Saturday, January 19, 2013

The Spiky World and The Great Plains-- reflections on the Joint Clergy Session



Creative economy, mega-region in North AmericaThe Spiky World
It is a Spiky World.  The spikes are made more obvious by the Great Plains that separate them.  A Spike grows where wealth, innovation, and political power coalesce. People who are unwilling or unable to relocate to one of the world's Spikes will increasingly find themselves living in a Great Plains of limited government services.  

In the plenary sessions, Diana Butler Bass described church life in the Spike of Washington DC—tolerant, pluralistic, and inclusive.  In our small group we described church life on the Great Plains—sorrowful, stressed-out, and abandoned.

The Great Plains
The compassion evident in the members of my small group as they spoke about the collective grief experience of Nebraskans and Kansans living in small towns is my strongest takeaway from our discussions.
School and Post Office closings, business failures, property devaluations . . . such occurrences weigh down the spirits of folks on both sides of the State line.
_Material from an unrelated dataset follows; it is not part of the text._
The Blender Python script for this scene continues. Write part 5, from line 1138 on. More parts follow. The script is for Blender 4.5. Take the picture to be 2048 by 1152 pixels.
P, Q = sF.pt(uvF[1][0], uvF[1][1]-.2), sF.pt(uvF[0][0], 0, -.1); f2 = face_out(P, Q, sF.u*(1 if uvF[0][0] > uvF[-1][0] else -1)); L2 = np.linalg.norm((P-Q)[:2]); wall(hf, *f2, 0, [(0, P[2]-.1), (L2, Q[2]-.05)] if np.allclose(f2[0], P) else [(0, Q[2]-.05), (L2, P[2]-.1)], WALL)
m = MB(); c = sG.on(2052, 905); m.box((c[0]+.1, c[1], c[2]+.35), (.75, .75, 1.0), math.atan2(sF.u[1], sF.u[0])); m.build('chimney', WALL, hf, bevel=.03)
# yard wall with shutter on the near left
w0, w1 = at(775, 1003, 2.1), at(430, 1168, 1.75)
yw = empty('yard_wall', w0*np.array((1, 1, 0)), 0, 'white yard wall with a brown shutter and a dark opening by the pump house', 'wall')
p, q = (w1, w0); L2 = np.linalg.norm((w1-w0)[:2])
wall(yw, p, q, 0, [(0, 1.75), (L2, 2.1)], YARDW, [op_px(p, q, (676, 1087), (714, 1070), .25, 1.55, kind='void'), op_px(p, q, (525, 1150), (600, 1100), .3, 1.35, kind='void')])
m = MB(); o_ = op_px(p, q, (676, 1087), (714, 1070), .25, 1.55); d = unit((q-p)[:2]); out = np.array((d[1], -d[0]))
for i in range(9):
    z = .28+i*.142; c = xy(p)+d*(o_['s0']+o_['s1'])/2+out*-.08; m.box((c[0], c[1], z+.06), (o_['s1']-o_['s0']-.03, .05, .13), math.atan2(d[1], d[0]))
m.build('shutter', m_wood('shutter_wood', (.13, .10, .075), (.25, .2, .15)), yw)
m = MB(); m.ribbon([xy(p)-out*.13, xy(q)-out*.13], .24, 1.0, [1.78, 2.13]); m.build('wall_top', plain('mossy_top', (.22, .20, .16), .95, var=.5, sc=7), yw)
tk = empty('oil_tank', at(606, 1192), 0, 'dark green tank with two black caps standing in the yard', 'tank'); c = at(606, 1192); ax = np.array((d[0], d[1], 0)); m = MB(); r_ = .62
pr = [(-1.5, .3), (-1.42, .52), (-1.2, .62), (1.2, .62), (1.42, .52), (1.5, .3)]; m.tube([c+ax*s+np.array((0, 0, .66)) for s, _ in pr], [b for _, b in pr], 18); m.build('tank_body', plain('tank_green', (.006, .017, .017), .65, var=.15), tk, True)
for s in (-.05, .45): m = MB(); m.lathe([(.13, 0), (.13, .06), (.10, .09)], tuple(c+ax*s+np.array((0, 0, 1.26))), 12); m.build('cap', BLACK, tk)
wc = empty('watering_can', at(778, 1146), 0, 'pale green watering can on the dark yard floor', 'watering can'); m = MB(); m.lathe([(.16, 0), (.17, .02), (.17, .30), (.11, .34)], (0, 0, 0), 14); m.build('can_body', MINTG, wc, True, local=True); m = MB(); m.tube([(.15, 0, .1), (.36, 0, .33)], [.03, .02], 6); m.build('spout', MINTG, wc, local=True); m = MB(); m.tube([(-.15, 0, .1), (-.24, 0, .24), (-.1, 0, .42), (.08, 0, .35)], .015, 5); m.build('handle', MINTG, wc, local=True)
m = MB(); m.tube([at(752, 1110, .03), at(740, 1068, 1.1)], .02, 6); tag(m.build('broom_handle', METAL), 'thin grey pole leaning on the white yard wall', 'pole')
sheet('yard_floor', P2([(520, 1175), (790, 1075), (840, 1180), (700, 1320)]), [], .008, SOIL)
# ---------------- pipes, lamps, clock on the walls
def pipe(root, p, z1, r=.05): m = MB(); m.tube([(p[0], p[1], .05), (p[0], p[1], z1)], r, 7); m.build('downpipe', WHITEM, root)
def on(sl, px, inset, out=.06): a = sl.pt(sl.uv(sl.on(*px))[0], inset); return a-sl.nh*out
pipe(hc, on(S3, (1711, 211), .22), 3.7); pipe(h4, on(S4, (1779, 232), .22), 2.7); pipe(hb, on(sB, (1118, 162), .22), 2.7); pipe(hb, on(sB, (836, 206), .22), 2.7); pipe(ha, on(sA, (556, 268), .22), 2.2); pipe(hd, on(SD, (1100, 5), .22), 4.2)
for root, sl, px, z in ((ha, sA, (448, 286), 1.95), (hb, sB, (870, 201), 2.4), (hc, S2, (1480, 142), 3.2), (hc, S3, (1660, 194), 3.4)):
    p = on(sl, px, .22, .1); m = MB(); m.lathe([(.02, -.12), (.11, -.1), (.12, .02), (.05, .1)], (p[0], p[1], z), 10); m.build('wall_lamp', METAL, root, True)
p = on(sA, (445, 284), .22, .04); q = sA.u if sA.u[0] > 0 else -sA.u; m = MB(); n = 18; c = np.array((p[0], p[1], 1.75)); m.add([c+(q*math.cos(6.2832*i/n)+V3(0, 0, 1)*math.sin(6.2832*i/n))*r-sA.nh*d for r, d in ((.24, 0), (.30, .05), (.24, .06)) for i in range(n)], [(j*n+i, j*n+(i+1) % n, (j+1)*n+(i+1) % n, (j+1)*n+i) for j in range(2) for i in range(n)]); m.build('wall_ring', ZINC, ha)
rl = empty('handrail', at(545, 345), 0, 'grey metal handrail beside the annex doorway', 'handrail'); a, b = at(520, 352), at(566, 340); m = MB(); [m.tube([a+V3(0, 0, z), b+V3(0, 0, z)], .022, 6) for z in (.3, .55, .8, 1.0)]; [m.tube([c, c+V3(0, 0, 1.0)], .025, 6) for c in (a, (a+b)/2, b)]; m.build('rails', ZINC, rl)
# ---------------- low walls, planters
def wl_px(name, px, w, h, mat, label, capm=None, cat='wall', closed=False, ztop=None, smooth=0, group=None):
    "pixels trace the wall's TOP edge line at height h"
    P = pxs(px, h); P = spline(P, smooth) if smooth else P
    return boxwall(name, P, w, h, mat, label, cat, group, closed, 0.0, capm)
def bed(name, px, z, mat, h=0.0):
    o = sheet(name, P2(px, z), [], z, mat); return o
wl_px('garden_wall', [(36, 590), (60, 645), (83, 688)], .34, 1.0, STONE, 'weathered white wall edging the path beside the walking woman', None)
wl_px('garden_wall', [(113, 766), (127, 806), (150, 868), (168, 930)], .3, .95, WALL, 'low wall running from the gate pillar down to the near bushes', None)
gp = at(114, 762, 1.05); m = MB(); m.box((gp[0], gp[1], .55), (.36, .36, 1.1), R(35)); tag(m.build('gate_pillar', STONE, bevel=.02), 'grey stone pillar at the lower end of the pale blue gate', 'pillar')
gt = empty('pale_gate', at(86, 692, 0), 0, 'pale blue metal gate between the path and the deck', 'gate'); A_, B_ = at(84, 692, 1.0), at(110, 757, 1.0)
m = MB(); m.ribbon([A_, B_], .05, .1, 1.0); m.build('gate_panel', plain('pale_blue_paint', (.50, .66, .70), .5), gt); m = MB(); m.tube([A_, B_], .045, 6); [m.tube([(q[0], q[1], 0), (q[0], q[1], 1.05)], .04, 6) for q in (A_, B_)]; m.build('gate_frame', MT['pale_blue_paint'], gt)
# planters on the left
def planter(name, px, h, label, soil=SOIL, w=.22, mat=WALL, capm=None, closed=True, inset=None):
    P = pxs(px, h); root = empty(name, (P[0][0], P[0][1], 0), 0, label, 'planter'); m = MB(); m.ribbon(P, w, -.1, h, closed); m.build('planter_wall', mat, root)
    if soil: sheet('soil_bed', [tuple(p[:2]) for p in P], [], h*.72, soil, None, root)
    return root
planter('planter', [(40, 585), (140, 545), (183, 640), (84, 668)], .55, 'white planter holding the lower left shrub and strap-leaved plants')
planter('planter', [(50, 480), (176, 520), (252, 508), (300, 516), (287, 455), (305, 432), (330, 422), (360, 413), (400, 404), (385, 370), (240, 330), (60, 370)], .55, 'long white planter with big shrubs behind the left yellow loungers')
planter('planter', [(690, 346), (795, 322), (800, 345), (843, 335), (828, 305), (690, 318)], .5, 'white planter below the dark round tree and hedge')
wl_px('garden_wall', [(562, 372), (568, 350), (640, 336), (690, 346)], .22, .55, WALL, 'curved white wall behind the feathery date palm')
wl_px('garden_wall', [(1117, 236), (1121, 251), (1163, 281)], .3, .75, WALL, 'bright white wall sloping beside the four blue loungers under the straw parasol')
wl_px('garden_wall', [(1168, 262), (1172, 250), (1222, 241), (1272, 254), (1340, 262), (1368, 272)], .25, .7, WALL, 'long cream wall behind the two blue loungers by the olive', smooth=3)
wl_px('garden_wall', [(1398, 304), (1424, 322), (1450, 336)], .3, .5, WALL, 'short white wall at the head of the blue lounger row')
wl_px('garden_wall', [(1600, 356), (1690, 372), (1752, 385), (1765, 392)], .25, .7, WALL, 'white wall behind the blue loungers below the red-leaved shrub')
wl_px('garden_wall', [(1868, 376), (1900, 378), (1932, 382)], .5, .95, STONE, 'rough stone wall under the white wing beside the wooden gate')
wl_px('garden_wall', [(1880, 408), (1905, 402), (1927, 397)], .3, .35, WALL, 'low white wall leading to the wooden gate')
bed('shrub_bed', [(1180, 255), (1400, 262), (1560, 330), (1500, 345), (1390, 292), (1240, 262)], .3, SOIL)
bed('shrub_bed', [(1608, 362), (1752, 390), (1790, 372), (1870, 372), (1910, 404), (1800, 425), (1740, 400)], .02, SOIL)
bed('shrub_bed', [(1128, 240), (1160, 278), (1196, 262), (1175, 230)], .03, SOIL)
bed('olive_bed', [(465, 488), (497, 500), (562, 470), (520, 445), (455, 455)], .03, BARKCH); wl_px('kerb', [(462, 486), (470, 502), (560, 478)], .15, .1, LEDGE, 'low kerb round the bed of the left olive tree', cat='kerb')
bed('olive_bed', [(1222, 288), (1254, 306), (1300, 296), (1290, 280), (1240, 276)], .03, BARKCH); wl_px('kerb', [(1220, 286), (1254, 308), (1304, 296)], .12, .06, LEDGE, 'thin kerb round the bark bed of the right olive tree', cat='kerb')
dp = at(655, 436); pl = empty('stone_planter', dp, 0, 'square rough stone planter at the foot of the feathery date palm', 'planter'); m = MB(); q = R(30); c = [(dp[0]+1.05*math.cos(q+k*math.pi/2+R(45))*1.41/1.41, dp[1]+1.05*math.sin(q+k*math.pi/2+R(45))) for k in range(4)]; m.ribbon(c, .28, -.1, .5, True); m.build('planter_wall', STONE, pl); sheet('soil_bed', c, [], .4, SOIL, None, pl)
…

A commitment to minister to these failing towns was expressed by everyone around the table.  A common realization that church must take a different form was also acknowledged.  The deployment of pastors to these depopulated spaces on the Great Plains will look more like the sending of missionaries whose ministry is subsidized by other churches.


Preferred Futures
Great Churches, Great Leaders, Great Disciples-- some in the Spiky World, some on the Great Plains.  We will need an organizational plan for the new conference that keeps churches in the Spikes connected to churches on the Great Plains.  Economic realities will require a sharing of resources; the wealth and political power of the Spikes serving the needs of the Great Plains without requiring those churches to adopt spiky innovations that do not fit their ministry.

The Church can not create a Transformed World of equal opportunity, however they can advocate for government policies that address everyone's needs and respect everyone's rights while the free market system produces higher Spikes and broader Plains.

1 comment:

Laura Felleman said...

A model of ministry idea I shared on the Great Plains Conference forum-- The Book of Discipline sets out a process for creating cooperative parishes. One model could be small membership churches in a geographic area served by lay ministers with an elder (appointed to a large membership church as the associate pastor for rural outreach) serving as the administrator of the parish. This would be the equivalent of the larger church supporting a missionary. This rural missionary would facilitate joint outreach projects for volunteers from both the larger and smaller churches (in addition to administrative duties). The rural missionary would be a modern-day circuit rider regularly visiting the large church and smaller churches and sharing stories of the parish's ministry.